June 10th, 2011, was my last day at work at my last “real” job. I left that job to move cross-country, ending three years of bi-coastal marriage. Had I known I would be less than fully employed three years later, I might not have been so sanguine about relocating.

Those of you who have followed this blog know that I have been looking for work, with varying degrees of  effort, since I have been back in North Carolina. I tried to find a place in my field, and my efforts were met with indifference. Uncertain that I cared to knock myself out to start at the bottom  when I’d left at the top, I looked at new avenues of employment, and my efforts were met with indifference.

I realized that I was most likely part of the problem, and I began to explore the things that were holding me back. I’ve written about some of them, and will continue to do so. There is no such thing as “finished” when it comes to self-awareness and improvement. I got help with my resume, polished my LinkedIn profile, and started joining groups and getting out more.

Last fall, I rededicated myself to finding full-time work. I systematically searched and applied to a range of interesting positions where I felt my skills would transfer. By April of this year, I had made dozens of applications and inquiries, to “stretch” positions, but also to three investigative jobs where I had solid, easily recognized experience.

In mid-May, I was discouraged and despondent, bemoaning the lack of response to anyone I could get to listen. I tried to get a grip. I reminded myself of the adage “Success is what happens right after you don’t give up” and I felt cheesy.

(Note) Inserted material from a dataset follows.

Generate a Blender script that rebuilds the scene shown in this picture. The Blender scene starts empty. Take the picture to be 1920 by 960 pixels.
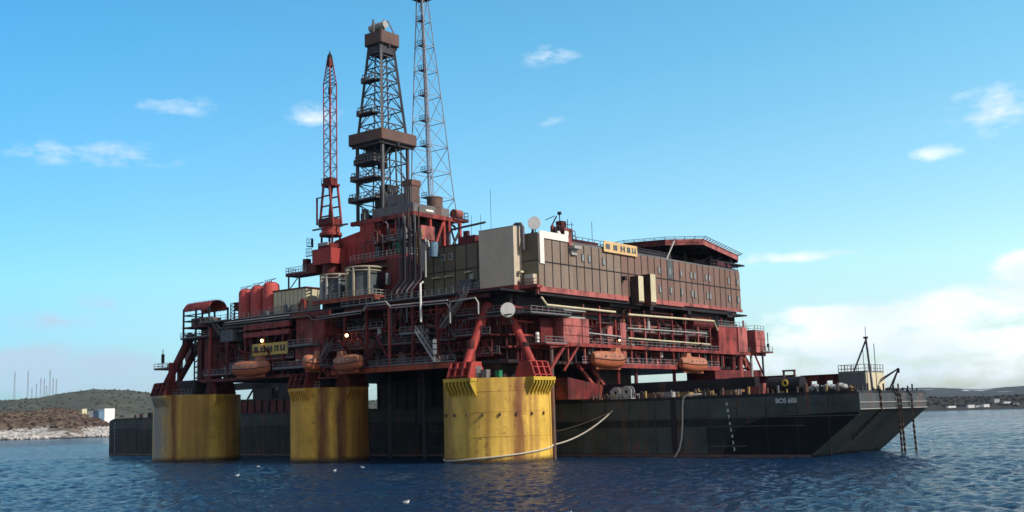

Remarkably, the next day, I got a call. I scheduled an interview. Today, exactly three years after leaving my old job, I am accepting the new one, doing exactly the same thing.

There is another saying: “If you do what you have always done, you will get what you have always gotten.” Sometimes, that is a bad thing. This time it is not. What I will get now is another  opportunity  to be of help to people who need it, to spend my days with like-minded people in service of the same goals, and to know my place in the world again.

Did the resume, the online presence, the introspection and  all the rest help, or was it simply a matter of allowing opportunity to present itself? Either way, I am finally home.